* [WRITTEN REQUEST]: Exactly the lines from the start of the data through the line containing "hb_.parent = btn" should be output, with both ends kept and nothing added.

* [TASK INPUTS]:
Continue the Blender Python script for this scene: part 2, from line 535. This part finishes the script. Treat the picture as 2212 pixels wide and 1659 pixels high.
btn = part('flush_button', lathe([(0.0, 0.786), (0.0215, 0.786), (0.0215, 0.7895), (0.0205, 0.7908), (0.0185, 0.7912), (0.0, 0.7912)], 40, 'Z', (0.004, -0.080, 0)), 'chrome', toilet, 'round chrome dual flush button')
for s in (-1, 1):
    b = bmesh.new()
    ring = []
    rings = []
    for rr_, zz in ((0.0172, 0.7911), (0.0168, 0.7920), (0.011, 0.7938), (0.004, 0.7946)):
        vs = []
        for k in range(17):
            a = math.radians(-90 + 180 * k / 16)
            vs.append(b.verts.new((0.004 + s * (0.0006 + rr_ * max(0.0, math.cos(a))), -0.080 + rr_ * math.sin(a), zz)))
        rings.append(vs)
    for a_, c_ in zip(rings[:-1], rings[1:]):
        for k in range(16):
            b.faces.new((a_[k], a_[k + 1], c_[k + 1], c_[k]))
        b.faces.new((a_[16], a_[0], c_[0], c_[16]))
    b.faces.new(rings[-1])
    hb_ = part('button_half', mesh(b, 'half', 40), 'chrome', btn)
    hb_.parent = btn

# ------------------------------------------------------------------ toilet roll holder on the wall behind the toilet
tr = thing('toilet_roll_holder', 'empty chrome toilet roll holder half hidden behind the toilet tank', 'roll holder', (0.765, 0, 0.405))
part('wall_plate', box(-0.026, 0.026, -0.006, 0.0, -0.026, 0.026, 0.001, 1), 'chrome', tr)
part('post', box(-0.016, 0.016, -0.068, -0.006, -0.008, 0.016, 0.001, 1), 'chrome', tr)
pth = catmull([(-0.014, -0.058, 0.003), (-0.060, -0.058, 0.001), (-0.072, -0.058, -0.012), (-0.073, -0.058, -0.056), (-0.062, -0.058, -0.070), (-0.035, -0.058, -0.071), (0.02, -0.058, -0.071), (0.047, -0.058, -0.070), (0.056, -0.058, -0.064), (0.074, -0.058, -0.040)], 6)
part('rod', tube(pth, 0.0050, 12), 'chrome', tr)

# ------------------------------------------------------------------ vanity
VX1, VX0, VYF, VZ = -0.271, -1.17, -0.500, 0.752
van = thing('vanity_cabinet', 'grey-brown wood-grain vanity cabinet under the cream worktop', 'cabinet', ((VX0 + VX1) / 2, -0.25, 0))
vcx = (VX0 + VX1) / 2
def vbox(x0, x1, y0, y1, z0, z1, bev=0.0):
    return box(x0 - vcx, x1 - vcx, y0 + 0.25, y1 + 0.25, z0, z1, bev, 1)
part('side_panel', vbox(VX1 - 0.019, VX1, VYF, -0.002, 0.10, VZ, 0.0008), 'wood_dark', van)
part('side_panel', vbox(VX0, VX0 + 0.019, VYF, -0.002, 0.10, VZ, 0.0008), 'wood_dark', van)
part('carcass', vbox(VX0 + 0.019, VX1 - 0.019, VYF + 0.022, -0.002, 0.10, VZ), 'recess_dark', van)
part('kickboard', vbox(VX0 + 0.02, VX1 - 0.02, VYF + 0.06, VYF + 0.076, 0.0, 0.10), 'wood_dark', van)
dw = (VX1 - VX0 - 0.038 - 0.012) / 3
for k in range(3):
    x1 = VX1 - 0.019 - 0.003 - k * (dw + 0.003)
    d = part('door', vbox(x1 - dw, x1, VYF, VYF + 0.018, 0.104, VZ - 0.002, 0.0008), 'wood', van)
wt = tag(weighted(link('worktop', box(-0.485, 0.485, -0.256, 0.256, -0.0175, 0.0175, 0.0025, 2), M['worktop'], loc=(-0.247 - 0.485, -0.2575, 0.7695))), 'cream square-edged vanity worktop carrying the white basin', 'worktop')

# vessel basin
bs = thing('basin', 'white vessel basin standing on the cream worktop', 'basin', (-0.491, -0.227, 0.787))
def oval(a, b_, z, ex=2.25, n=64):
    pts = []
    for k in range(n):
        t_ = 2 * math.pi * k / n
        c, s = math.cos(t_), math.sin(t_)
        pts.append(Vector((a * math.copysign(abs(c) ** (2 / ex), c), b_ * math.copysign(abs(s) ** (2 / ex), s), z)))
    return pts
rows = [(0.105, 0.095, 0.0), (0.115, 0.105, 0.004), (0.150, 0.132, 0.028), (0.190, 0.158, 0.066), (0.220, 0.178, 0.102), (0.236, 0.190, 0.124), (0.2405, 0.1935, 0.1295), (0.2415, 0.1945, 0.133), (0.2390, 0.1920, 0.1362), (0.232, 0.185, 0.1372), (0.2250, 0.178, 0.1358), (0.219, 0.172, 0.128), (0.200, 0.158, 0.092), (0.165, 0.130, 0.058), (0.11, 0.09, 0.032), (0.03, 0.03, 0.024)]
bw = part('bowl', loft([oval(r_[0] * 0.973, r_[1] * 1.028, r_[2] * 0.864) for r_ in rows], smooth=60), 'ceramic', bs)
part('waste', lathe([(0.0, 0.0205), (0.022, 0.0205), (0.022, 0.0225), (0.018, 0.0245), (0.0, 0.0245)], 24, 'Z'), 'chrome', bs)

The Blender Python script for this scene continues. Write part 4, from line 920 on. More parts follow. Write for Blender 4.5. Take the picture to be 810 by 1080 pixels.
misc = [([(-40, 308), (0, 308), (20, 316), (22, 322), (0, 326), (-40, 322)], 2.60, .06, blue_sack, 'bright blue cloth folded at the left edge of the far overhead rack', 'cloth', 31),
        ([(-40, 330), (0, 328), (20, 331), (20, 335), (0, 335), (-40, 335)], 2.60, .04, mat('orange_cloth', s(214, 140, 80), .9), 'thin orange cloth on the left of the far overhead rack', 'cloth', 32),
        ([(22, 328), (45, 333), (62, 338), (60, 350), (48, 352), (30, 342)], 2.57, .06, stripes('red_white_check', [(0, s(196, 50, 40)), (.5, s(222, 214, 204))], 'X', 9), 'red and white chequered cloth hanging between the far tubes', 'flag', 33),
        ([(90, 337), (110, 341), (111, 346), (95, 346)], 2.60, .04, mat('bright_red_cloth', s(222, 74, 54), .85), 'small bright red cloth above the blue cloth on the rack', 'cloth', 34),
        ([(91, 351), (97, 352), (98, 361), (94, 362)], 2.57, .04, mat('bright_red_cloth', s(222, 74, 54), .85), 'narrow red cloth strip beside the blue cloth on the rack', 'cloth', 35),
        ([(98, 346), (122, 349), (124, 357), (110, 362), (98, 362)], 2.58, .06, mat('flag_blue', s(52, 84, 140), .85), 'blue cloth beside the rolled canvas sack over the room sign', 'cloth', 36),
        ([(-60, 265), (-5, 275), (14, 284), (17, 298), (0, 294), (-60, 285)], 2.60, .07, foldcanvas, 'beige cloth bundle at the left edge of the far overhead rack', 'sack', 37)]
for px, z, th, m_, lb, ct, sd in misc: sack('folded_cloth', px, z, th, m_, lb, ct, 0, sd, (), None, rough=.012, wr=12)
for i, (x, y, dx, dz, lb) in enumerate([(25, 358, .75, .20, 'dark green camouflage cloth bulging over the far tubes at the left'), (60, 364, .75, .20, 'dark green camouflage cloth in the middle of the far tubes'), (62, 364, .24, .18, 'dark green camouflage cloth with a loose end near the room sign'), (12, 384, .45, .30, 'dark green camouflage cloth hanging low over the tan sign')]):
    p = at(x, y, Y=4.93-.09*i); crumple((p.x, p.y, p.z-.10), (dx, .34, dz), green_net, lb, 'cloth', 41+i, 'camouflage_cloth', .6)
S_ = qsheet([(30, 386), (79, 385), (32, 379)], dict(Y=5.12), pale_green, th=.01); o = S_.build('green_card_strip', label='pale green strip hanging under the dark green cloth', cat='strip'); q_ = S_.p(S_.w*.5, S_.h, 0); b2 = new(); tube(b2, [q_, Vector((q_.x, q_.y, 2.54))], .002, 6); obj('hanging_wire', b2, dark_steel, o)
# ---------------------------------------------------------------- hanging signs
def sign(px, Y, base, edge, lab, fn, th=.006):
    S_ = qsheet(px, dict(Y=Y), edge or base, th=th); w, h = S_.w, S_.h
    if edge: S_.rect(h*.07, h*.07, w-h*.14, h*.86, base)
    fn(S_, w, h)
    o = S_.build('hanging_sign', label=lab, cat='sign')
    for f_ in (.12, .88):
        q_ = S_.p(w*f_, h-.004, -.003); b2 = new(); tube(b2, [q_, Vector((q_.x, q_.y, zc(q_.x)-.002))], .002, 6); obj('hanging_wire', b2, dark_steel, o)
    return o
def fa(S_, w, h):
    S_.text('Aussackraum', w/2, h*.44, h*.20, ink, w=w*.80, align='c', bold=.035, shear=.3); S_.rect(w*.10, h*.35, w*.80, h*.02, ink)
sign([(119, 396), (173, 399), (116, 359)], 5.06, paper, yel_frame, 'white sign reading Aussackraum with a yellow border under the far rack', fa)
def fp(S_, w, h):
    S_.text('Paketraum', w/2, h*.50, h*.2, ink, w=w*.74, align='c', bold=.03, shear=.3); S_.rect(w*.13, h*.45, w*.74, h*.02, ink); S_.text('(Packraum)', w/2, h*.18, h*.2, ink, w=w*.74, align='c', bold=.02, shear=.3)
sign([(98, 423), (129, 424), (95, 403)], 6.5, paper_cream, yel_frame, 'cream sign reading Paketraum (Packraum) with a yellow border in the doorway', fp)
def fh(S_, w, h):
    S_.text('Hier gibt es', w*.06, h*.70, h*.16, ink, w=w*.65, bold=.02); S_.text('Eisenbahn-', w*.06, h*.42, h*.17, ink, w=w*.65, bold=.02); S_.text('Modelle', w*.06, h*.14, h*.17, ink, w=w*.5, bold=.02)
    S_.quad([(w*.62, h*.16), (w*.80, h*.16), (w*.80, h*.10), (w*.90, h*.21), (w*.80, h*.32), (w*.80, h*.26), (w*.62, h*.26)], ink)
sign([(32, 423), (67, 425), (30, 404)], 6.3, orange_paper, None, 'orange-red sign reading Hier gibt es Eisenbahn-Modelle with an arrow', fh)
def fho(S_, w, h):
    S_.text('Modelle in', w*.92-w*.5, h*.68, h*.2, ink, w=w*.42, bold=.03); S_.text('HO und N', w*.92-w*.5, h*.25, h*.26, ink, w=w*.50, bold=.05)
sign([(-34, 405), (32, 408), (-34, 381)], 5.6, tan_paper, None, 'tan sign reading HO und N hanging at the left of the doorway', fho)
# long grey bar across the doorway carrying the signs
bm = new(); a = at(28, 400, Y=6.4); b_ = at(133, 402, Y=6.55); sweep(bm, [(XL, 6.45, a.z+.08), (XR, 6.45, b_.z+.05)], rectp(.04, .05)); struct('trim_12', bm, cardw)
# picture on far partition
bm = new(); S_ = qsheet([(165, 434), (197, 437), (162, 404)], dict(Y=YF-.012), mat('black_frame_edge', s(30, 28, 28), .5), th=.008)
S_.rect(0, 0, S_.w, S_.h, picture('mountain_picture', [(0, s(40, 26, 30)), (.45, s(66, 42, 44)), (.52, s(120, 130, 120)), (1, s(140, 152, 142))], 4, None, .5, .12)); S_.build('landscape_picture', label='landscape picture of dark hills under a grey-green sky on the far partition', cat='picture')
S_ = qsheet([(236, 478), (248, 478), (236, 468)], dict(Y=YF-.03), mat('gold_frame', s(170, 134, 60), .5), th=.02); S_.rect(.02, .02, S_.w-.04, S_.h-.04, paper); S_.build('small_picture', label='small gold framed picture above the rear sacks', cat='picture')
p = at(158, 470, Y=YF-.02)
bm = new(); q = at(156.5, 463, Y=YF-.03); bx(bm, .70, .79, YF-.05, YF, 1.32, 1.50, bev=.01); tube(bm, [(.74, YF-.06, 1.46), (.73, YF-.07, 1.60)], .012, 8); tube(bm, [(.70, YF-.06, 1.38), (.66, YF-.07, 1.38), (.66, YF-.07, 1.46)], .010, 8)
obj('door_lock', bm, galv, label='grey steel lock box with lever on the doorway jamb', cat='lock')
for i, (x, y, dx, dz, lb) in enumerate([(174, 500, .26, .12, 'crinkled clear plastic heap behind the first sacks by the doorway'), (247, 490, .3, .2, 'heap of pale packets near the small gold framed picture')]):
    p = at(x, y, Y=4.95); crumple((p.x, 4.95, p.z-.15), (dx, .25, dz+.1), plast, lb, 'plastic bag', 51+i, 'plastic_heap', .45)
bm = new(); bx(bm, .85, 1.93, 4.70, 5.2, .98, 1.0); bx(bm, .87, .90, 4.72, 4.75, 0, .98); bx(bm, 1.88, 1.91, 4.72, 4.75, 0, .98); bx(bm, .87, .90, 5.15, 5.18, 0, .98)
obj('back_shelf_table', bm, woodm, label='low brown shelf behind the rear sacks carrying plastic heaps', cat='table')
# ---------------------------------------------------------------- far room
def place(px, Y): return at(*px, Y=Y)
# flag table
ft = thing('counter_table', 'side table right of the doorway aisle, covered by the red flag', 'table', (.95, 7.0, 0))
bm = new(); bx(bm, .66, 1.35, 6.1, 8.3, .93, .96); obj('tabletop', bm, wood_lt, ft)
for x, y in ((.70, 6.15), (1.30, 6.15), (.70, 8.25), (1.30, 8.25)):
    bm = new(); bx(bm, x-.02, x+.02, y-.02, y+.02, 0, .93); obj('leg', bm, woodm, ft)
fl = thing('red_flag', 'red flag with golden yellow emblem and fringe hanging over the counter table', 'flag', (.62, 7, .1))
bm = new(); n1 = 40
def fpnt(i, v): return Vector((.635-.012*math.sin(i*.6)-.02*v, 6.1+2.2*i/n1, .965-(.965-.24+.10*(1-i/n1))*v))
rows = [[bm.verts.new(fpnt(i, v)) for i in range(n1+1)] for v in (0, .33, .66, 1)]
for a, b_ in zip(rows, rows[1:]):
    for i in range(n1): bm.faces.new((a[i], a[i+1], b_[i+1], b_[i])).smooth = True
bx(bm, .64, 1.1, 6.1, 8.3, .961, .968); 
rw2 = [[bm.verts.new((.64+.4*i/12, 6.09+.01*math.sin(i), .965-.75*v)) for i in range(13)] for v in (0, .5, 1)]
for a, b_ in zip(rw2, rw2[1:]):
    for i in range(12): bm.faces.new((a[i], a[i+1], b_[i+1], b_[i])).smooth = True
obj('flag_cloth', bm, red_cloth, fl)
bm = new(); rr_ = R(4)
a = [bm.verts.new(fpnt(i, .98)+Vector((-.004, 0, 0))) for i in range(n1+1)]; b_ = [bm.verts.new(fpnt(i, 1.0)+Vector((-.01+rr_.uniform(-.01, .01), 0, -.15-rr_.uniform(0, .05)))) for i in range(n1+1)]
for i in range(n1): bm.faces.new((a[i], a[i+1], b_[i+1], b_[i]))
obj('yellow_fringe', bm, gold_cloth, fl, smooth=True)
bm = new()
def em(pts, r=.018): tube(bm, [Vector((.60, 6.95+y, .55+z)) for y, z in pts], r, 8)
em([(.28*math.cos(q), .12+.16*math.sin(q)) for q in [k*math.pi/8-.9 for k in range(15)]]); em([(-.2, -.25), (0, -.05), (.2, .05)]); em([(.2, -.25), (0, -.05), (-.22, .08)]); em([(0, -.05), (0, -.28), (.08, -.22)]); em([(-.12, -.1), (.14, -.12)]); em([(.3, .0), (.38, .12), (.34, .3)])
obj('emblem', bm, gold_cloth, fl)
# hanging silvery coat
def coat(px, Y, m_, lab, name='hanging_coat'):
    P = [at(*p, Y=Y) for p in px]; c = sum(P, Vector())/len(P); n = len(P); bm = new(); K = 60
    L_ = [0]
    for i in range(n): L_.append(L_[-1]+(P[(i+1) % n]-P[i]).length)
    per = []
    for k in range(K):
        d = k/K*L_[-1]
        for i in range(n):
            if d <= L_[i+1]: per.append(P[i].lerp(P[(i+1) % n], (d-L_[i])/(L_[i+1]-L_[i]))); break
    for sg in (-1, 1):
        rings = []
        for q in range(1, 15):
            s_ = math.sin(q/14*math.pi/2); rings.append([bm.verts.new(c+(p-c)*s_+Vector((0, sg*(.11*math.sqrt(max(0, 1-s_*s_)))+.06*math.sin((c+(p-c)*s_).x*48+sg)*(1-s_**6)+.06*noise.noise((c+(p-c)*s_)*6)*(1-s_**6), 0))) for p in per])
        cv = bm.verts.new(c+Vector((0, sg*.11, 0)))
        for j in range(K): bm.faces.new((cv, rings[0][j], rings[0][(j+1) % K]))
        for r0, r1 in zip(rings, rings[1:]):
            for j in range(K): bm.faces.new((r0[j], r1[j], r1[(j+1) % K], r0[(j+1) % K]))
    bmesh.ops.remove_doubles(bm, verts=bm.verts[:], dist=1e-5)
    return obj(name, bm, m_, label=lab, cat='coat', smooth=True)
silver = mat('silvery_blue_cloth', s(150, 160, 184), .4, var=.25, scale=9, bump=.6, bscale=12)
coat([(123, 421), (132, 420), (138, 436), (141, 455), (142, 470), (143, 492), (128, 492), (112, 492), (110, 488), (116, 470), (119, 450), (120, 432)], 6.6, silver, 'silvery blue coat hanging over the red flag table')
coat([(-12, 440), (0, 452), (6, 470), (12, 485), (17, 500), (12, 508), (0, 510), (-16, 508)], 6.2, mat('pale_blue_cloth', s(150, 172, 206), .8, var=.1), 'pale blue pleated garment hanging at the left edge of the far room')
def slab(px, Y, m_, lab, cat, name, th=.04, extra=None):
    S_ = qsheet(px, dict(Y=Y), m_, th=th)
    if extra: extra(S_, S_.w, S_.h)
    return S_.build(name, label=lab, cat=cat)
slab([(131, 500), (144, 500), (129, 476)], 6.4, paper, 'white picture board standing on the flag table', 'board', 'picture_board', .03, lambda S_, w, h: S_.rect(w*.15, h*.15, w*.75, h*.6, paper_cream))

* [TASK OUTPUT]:
Continue the Blender Python script for this scene: part 2, from line 535. This part finishes the script. Treat the picture as 2212 pixels wide and 1659 pixels high.
btn = part('flush_button', lathe([(0.0, 0.786), (0.0215, 0.786), (0.0215, 0.7895), (0.0205, 0.7908), (0.0185, 0.7912), (0.0, 0.7912)], 40, 'Z', (0.004, -0.080, 0)), 'chrome', toilet, 'round chrome dual flush button')
for s in (-1, 1):
    b = bmesh.new()
    ring = []
    rings = []
    for rr_, zz in ((0.0172, 0.7911), (0.0168, 0.7920), (0.011, 0.7938), (0.004, 0.7946)):
        vs = []
        for k in range(17):
            a = math.radians(-90 + 180 * k / 16)
            vs.append(b.verts.new((0.004 + s * (0.0006 + rr_ * max(0.0, math.cos(a))), -0.080 + rr_ * math.sin(a), zz)))
        rings.append(vs)
    for a_, c_ in zip(rings[:-1], rings[1:]):
        for k in range(16):
            b.faces.new((a_[k], a_[k + 1], c_[k + 1], c_[k]))
        b.faces.new((a_[16], a_[0], c_[0], c_[16]))
    b.faces.new(rings[-1])
    hb_ = part('button_half', mesh(b, 'half', 40), 'chrome', btn)
    hb_.parent = btn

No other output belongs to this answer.